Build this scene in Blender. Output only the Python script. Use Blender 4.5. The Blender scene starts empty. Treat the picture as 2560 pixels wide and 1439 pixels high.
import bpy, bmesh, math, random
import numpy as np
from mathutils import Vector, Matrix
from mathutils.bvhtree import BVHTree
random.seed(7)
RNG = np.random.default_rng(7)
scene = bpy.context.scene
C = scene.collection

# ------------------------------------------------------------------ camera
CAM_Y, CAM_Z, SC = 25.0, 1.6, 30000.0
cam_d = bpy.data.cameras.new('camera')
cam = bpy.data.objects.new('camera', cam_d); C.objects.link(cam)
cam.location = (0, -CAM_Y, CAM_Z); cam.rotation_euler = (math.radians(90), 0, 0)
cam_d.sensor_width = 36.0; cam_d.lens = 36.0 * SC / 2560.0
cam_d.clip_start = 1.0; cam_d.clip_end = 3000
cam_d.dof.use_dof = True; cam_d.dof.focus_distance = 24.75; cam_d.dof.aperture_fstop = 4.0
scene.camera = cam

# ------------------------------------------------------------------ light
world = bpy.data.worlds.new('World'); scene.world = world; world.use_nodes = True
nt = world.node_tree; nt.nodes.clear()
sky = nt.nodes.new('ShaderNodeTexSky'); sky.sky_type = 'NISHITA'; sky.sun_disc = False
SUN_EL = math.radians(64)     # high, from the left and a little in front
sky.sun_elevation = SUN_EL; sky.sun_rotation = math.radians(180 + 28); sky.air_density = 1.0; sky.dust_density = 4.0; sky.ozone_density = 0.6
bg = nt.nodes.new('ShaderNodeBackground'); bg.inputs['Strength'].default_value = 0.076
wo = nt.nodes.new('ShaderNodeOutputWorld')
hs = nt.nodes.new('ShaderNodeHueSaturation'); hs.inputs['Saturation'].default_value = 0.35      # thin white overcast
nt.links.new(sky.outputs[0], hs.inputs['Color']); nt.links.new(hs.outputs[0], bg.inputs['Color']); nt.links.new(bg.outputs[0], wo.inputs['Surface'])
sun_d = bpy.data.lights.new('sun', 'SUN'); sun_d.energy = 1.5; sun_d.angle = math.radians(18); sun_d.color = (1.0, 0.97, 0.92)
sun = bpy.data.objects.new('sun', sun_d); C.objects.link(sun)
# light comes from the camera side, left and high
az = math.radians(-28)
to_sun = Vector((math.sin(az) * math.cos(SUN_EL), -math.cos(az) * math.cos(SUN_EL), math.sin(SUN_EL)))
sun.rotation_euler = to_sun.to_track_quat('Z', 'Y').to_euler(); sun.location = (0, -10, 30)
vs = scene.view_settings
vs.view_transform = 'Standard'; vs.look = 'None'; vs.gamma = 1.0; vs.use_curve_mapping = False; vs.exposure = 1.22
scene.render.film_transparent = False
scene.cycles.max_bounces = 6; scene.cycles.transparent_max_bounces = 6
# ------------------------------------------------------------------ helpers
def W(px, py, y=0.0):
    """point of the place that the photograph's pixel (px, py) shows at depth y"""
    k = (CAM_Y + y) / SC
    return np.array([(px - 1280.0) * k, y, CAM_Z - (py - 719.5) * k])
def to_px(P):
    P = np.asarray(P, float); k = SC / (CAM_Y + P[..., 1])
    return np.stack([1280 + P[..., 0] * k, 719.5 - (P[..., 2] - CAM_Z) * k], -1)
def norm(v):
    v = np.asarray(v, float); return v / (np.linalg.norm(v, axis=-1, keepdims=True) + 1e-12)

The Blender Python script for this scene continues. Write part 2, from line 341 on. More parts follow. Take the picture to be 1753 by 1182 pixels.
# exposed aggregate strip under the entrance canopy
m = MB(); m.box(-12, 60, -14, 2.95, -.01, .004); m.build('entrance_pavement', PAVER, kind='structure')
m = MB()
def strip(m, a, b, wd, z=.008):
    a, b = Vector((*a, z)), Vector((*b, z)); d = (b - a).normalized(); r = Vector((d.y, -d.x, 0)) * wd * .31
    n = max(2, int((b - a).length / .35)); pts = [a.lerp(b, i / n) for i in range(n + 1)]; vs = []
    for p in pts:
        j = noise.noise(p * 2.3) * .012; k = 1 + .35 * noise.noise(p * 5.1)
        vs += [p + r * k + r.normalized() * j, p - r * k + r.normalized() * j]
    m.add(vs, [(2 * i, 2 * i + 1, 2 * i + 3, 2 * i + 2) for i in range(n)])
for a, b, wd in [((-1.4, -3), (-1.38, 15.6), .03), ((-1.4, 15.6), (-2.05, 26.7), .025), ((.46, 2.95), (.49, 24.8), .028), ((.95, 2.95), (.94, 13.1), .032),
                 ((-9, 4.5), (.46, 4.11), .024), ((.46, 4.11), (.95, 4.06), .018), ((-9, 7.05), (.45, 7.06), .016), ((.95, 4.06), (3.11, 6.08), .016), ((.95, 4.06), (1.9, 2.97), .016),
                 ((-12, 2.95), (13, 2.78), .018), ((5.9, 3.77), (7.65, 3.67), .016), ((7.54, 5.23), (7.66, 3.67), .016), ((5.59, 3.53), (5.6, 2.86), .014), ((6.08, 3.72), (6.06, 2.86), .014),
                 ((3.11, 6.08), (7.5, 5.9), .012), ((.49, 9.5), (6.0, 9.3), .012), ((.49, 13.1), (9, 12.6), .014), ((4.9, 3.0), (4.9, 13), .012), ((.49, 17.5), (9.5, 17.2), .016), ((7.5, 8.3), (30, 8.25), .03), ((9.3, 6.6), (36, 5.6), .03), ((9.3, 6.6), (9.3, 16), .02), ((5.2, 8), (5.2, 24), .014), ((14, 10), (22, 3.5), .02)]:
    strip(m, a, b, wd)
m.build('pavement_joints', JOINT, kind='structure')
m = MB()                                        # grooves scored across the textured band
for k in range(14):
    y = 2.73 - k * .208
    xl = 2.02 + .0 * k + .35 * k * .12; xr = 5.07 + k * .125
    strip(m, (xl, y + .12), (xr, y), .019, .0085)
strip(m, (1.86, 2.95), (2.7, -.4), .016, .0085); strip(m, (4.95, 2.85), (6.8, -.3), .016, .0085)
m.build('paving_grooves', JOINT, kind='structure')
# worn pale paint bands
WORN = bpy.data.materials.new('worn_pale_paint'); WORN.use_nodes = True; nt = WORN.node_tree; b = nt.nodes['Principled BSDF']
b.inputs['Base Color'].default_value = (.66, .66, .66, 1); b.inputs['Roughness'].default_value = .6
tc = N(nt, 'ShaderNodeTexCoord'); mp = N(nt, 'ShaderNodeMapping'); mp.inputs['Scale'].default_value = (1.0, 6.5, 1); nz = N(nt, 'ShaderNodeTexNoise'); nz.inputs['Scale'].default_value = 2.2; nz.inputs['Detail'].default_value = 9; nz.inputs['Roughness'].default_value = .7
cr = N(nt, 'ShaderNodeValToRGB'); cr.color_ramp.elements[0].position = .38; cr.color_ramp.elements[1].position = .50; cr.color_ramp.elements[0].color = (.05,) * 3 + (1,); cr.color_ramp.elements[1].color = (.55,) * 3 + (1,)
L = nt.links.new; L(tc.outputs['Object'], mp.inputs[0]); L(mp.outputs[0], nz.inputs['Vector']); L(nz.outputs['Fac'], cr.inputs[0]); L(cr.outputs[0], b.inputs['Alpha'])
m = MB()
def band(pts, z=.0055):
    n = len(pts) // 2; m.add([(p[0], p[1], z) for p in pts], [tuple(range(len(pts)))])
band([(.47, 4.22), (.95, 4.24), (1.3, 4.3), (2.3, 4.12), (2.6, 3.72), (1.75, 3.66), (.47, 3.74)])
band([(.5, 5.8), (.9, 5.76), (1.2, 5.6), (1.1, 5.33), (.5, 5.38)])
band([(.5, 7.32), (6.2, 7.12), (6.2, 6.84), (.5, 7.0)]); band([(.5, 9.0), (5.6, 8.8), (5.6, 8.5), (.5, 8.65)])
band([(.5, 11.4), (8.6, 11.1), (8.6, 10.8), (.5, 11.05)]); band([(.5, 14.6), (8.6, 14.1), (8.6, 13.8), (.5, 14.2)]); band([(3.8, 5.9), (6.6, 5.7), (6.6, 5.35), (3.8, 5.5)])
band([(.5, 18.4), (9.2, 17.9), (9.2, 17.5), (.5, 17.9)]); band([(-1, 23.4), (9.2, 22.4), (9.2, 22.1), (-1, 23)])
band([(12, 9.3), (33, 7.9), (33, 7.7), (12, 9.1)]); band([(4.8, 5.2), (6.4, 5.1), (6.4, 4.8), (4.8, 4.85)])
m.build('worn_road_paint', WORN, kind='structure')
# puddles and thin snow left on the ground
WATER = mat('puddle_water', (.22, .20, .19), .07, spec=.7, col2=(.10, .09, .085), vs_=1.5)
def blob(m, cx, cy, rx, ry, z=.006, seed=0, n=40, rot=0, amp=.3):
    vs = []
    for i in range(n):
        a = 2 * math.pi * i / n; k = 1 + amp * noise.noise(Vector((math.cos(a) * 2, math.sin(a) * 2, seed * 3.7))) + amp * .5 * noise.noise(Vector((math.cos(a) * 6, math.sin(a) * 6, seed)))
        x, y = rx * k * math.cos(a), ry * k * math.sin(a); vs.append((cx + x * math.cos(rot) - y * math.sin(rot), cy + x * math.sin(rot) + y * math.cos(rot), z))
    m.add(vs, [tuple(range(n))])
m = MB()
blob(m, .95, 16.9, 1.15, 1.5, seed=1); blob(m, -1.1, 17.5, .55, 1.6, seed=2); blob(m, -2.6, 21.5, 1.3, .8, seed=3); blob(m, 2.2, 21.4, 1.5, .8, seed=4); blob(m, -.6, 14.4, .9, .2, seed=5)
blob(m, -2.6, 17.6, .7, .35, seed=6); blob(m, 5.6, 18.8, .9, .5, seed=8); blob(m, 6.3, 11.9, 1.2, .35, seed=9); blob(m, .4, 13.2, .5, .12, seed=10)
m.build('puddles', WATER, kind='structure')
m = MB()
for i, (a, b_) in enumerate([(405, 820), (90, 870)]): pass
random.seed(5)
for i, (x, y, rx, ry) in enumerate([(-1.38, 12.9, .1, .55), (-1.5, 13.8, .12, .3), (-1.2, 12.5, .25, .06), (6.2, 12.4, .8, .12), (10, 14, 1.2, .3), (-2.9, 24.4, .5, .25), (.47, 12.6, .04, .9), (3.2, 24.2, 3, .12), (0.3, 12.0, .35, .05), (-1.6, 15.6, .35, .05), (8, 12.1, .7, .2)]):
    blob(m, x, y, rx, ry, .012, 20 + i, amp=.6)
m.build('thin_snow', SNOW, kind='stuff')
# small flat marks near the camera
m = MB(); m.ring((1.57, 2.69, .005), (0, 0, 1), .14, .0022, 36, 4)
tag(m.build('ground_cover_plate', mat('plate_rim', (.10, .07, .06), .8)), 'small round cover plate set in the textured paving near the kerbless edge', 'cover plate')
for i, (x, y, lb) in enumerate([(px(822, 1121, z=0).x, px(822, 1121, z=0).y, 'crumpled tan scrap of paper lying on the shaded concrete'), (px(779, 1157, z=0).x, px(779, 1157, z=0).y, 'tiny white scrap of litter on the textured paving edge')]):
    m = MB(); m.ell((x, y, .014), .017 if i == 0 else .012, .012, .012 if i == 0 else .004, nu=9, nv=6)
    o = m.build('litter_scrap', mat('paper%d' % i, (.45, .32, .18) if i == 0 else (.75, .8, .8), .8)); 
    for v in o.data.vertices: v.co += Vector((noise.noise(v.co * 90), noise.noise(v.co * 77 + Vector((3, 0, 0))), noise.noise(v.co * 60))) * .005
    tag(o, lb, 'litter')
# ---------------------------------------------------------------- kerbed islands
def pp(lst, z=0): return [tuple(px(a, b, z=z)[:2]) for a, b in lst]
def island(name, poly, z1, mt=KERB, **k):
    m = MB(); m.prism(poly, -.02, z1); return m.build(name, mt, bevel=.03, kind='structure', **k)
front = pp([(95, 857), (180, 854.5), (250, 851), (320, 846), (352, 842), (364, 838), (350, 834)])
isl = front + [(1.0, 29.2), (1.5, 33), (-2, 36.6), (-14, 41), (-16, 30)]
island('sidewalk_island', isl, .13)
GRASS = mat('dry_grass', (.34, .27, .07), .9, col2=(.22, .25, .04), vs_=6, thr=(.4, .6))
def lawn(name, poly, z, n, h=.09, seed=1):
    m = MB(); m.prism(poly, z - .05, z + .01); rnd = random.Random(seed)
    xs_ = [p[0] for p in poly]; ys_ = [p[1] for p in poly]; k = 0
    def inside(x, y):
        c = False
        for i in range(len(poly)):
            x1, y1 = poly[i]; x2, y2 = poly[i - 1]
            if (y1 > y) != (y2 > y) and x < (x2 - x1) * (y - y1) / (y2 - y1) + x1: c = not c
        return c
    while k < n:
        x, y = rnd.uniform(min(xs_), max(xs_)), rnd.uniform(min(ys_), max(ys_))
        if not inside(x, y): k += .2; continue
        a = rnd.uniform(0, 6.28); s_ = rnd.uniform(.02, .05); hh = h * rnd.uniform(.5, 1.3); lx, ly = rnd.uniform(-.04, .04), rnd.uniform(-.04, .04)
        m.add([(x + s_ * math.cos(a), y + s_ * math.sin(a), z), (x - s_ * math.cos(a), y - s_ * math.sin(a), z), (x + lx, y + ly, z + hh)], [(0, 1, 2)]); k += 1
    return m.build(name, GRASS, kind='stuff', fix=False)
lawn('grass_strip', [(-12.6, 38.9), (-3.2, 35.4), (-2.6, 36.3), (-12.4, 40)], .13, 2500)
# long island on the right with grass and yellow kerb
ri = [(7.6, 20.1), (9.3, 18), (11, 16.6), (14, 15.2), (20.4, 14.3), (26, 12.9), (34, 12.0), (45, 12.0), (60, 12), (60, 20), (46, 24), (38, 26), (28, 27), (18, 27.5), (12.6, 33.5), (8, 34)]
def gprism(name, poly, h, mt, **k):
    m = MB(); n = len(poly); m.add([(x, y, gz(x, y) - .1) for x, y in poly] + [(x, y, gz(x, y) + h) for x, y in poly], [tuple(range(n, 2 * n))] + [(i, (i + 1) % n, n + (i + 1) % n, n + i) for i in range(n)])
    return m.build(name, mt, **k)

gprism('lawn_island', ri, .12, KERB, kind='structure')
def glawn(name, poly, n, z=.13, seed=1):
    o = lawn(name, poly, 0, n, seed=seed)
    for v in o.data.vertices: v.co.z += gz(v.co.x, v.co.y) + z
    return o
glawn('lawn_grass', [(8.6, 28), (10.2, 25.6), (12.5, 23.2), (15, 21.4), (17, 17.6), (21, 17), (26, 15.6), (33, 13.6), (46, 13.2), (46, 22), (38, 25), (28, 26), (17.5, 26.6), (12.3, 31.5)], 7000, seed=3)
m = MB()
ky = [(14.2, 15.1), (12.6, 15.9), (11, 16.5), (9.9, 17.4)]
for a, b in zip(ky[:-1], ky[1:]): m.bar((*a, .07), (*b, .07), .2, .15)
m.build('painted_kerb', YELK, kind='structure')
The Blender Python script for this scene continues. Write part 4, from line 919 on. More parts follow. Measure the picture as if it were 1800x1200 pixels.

——————————

● Work instructions
Exactly repeat the lines above, from the opening line through the one with "scene.camera = cam", and include nothing else.

● Output of the exercise
Build this scene in Blender. Output only the Python script. Use Blender 4.5. The Blender scene starts empty. Treat the picture as 2560 pixels wide and 1439 pixels high.
import bpy, bmesh, math, random
import numpy as np
from mathutils import Vector, Matrix
from mathutils.bvhtree import BVHTree
random.seed(7)
RNG = np.random.default_rng(7)
scene = bpy.context.scene
C = scene.collection

# ------------------------------------------------------------------ camera
CAM_Y, CAM_Z, SC = 25.0, 1.6, 30000.0
cam_d = bpy.data.cameras.new('camera')
cam = bpy.data.objects.new('camera', cam_d); C.objects.link(cam)
cam.location = (0, -CAM_Y, CAM_Z); cam.rotation_euler = (math.radians(90), 0, 0)
cam_d.sensor_width = 36.0; cam_d.lens = 36.0 * SC / 2560.0
cam_d.clip_start = 1.0; cam_d.clip_end = 3000
cam_d.dof.use_dof = True; cam_d.dof.focus_distance = 24.75; cam_d.dof.aperture_fstop = 4.0
scene.camera = cam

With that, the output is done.